#### Given records ####

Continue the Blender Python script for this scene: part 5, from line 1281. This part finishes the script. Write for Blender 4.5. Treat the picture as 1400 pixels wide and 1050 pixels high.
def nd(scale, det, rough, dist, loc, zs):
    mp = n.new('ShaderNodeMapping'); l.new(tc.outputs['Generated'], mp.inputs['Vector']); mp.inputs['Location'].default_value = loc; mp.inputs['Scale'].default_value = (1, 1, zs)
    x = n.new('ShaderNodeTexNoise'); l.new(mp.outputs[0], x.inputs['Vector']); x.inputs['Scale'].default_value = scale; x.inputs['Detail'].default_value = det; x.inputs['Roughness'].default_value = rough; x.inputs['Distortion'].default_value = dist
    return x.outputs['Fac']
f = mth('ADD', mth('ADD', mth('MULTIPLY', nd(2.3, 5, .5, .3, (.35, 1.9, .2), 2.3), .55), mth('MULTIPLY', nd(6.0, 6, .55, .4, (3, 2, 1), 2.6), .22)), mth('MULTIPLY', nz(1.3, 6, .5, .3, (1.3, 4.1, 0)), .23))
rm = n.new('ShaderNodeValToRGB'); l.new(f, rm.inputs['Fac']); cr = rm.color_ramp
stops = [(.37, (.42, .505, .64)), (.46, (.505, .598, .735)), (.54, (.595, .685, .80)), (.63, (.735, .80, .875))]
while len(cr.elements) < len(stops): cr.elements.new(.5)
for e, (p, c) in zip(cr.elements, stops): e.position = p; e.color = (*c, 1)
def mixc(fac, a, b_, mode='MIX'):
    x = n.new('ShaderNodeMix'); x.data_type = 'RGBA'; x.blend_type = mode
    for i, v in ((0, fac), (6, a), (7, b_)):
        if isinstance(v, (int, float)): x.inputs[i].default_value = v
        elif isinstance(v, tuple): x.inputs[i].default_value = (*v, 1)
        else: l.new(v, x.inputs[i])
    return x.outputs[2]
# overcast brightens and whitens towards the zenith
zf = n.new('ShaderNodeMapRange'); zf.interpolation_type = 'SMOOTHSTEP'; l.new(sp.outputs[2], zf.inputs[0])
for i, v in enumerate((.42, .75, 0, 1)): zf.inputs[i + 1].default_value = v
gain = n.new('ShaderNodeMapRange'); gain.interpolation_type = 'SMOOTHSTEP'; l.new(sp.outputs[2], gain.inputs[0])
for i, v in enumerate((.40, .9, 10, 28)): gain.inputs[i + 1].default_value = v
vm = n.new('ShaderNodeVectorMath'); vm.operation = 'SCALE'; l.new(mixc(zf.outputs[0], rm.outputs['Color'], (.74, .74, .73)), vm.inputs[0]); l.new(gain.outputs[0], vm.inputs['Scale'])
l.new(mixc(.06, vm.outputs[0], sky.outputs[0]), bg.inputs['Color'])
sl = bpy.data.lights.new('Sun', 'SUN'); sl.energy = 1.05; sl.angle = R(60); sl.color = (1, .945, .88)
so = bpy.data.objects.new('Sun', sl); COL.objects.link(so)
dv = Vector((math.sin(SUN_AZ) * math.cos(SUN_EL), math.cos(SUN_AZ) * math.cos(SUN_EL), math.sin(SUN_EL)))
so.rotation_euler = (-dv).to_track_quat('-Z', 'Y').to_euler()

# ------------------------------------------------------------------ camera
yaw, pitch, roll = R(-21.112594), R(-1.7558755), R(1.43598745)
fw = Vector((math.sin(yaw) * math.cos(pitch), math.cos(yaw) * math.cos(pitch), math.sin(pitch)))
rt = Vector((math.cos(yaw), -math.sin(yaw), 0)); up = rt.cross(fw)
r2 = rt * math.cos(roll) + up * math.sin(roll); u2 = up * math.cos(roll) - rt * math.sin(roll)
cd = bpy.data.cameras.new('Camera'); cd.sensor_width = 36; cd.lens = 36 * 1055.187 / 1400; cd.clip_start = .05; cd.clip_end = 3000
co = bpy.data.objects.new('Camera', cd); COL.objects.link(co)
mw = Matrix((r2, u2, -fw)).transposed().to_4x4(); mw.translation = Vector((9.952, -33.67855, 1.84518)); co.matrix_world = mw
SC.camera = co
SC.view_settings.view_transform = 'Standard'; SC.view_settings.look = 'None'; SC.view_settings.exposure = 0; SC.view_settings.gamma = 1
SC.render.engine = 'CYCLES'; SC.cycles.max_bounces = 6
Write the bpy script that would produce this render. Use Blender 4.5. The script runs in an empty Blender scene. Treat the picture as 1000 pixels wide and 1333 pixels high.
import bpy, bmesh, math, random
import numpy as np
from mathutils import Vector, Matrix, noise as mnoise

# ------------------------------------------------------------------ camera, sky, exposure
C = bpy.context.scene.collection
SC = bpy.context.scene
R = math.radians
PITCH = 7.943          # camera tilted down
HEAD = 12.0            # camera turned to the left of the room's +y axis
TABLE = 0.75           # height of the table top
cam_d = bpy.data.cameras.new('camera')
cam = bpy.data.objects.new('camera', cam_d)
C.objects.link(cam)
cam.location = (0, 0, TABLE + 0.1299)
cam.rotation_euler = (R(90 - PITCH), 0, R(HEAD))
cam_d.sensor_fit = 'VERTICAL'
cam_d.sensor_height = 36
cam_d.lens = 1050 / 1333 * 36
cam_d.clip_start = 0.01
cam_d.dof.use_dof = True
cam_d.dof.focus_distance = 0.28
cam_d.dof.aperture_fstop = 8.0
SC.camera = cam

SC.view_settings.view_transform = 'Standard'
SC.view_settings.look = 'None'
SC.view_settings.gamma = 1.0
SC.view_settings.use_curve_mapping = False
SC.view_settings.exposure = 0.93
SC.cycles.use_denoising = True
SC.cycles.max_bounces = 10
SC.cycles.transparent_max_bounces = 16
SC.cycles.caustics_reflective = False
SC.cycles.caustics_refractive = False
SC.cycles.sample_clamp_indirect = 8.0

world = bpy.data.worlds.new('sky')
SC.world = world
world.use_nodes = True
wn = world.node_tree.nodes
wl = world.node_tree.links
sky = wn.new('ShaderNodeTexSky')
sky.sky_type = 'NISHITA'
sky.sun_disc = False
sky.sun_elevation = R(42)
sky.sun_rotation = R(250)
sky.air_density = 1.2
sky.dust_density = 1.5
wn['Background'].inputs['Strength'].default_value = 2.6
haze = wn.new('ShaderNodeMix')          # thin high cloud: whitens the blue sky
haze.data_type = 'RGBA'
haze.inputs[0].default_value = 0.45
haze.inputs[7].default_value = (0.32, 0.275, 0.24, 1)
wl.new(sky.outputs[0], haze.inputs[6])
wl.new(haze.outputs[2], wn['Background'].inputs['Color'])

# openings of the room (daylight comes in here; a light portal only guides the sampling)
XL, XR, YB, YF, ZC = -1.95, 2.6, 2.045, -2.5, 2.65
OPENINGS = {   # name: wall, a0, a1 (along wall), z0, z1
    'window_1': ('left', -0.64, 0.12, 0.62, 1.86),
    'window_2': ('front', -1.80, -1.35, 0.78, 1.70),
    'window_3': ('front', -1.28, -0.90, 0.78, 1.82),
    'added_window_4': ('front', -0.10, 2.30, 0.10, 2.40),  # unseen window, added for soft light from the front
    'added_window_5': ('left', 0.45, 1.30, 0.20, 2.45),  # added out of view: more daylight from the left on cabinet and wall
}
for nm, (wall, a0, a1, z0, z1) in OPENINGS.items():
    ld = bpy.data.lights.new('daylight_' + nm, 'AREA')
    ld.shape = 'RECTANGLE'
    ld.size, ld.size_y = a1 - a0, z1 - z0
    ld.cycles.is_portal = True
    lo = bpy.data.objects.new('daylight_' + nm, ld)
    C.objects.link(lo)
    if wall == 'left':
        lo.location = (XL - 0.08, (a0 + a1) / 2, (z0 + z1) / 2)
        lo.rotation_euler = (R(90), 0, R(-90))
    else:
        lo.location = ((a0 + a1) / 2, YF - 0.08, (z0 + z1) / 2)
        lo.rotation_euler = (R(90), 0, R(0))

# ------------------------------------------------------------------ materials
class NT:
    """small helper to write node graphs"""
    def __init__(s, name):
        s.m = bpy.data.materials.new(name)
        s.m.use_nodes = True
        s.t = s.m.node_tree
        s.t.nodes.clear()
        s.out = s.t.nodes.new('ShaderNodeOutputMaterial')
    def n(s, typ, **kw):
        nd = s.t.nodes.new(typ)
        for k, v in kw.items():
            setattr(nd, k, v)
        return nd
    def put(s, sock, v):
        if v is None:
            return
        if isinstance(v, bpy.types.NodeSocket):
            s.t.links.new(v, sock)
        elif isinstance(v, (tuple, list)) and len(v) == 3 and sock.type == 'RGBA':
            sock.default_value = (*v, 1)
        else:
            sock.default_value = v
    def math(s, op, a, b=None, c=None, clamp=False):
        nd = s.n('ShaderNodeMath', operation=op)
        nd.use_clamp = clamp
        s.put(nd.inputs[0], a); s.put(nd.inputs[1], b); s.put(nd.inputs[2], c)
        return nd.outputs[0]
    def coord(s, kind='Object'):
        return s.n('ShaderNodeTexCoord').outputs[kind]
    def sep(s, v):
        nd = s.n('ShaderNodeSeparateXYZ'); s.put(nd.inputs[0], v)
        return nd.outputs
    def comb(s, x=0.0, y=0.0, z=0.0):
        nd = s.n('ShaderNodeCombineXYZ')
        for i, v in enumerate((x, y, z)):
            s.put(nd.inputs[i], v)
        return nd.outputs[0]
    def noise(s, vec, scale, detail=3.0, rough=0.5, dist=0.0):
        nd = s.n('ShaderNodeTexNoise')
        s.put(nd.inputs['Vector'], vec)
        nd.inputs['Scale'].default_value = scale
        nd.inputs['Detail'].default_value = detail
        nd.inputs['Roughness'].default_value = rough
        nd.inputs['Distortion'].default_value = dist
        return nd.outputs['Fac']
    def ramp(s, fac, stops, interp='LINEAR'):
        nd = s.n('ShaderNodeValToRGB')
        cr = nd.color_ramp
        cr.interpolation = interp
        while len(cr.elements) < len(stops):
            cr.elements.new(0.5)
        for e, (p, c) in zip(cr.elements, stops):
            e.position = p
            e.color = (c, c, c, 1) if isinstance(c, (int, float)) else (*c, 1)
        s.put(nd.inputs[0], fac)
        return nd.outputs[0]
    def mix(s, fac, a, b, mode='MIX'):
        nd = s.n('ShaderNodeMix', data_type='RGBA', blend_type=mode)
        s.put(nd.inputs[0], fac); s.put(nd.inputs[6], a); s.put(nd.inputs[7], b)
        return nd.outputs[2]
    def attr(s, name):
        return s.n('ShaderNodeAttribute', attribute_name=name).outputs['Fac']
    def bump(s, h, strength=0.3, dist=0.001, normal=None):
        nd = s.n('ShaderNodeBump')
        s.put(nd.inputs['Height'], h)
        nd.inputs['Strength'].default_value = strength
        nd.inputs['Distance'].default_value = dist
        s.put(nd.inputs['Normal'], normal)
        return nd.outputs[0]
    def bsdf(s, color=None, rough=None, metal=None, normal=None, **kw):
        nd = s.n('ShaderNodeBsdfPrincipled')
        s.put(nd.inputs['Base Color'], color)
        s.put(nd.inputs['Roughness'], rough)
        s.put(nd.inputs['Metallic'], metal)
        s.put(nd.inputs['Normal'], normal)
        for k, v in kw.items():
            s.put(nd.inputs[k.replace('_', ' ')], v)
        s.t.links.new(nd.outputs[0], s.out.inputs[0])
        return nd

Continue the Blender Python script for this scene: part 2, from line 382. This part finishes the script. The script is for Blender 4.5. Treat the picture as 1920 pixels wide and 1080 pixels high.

####

Retype, in the same exact form, the lines of the material above from the line holding "Write the bpy" through the line holding "from mathutils import".

#### [The output]
Write the bpy script that would produce this render. Use Blender 4.5. The script runs in an empty Blender scene. Treat the picture as 1000 pixels wide and 1333 pixels high.
import bpy, bmesh, math, random
import numpy as np
from mathutils import Vector, Matrix, noise as mnoise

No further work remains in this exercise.